### Task directions
Starting at the first line of the data below, write out each line exactly until you reach the line containing "M.satin, who, label)", and include that line too.
** start of Dataset content **
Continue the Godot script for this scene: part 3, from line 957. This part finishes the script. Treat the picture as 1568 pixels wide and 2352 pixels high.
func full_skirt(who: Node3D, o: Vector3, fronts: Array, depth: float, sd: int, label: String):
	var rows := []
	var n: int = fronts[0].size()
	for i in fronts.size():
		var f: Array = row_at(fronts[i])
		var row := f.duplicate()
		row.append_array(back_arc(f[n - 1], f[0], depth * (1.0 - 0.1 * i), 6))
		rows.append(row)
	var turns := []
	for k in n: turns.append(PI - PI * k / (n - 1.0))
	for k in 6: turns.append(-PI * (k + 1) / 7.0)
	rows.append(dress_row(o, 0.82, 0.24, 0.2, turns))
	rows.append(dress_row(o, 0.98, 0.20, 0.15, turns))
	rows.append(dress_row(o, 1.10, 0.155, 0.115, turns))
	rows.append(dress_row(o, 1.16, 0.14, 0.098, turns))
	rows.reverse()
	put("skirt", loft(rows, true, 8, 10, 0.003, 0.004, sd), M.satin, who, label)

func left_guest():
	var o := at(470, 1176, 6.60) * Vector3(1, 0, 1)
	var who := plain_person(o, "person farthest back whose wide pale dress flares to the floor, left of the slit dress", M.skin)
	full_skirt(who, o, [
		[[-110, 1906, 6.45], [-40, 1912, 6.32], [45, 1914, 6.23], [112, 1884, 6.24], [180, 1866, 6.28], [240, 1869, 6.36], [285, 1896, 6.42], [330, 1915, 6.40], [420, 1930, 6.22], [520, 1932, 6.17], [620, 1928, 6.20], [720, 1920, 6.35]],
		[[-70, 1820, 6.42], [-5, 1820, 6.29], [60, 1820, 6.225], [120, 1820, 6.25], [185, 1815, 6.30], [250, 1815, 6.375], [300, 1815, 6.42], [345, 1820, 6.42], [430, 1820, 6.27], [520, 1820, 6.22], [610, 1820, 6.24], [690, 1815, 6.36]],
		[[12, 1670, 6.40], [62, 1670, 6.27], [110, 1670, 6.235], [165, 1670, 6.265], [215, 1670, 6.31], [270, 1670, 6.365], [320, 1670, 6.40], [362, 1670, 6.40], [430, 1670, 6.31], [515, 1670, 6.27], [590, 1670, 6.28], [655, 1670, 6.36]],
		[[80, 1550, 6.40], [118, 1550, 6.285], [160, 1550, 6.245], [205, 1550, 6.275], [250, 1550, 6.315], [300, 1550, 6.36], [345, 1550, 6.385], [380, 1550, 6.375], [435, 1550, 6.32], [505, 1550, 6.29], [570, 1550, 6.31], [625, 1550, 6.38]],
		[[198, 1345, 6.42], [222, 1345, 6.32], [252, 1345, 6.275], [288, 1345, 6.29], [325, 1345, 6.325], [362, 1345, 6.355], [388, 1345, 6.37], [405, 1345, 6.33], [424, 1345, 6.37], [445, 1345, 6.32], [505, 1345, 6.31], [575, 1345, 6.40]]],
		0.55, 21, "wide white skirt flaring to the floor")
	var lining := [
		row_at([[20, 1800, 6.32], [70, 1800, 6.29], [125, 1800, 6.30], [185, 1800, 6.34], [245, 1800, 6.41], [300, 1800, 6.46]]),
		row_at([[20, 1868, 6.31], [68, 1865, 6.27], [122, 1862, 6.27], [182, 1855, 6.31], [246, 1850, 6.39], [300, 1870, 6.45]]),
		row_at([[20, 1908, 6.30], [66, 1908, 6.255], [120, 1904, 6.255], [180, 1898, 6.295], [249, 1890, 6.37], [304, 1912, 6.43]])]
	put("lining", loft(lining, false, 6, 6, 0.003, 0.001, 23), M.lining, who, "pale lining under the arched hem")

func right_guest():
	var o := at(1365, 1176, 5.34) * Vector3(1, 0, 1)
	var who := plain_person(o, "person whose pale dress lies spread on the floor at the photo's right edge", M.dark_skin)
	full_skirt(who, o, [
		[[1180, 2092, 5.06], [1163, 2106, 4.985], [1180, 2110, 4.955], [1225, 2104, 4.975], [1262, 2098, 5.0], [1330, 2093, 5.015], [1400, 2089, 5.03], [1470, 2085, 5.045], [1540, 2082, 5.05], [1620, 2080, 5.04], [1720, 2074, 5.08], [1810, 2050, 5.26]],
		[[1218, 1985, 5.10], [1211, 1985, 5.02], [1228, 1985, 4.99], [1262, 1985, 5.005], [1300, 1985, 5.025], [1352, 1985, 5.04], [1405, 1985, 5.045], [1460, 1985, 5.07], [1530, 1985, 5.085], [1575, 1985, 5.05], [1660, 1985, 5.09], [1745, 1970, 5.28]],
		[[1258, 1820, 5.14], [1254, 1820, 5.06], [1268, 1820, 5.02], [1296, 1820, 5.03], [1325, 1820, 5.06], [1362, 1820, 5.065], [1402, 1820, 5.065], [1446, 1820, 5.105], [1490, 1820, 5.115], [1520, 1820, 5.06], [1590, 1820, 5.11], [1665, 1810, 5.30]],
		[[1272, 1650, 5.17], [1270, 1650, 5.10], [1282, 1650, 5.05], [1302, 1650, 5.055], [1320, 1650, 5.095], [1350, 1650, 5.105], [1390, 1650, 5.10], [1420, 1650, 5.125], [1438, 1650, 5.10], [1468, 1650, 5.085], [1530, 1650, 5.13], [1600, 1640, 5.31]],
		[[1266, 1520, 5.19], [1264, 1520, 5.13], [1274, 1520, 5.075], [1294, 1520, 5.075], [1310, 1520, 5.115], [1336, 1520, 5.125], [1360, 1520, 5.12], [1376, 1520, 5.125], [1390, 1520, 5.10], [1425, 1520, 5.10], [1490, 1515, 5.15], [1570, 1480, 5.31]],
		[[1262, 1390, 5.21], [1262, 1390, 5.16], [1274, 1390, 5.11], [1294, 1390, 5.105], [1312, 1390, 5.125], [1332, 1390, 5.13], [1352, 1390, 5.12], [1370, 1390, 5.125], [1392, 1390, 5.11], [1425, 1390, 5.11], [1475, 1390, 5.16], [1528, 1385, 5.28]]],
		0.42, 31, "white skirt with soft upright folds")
** end of Dataset content **
### Solution to the problem
Continue the Godot script for this scene: part 3, from line 957. This part finishes the script. Treat the picture as 1568 pixels wide and 2352 pixels high.
func full_skirt(who: Node3D, o: Vector3, fronts: Array, depth: float, sd: int, label: String):
	var rows := []
	var n: int = fronts[0].size()
	for i in fronts.size():
		var f: Array = row_at(fronts[i])
		var row := f.duplicate()
		row.append_array(back_arc(f[n - 1], f[0], depth * (1.0 - 0.1 * i), 6))
		rows.append(row)
	var turns := []
	for k in n: turns.append(PI - PI * k / (n - 1.0))
	for k in 6: turns.append(-PI * (k + 1) / 7.0)
	rows.append(dress_row(o, 0.82, 0.24, 0.2, turns))
	rows.append(dress_row(o, 0.98, 0.20, 0.15, turns))
	rows.append(dress_row(o, 1.10, 0.155, 0.115, turns))
	rows.append(dress_row(o, 1.16, 0.14, 0.098, turns))
	rows.reverse()
	put("skirt", loft(rows, true, 8, 10, 0.003, 0.004, sd), M.satin, who, label)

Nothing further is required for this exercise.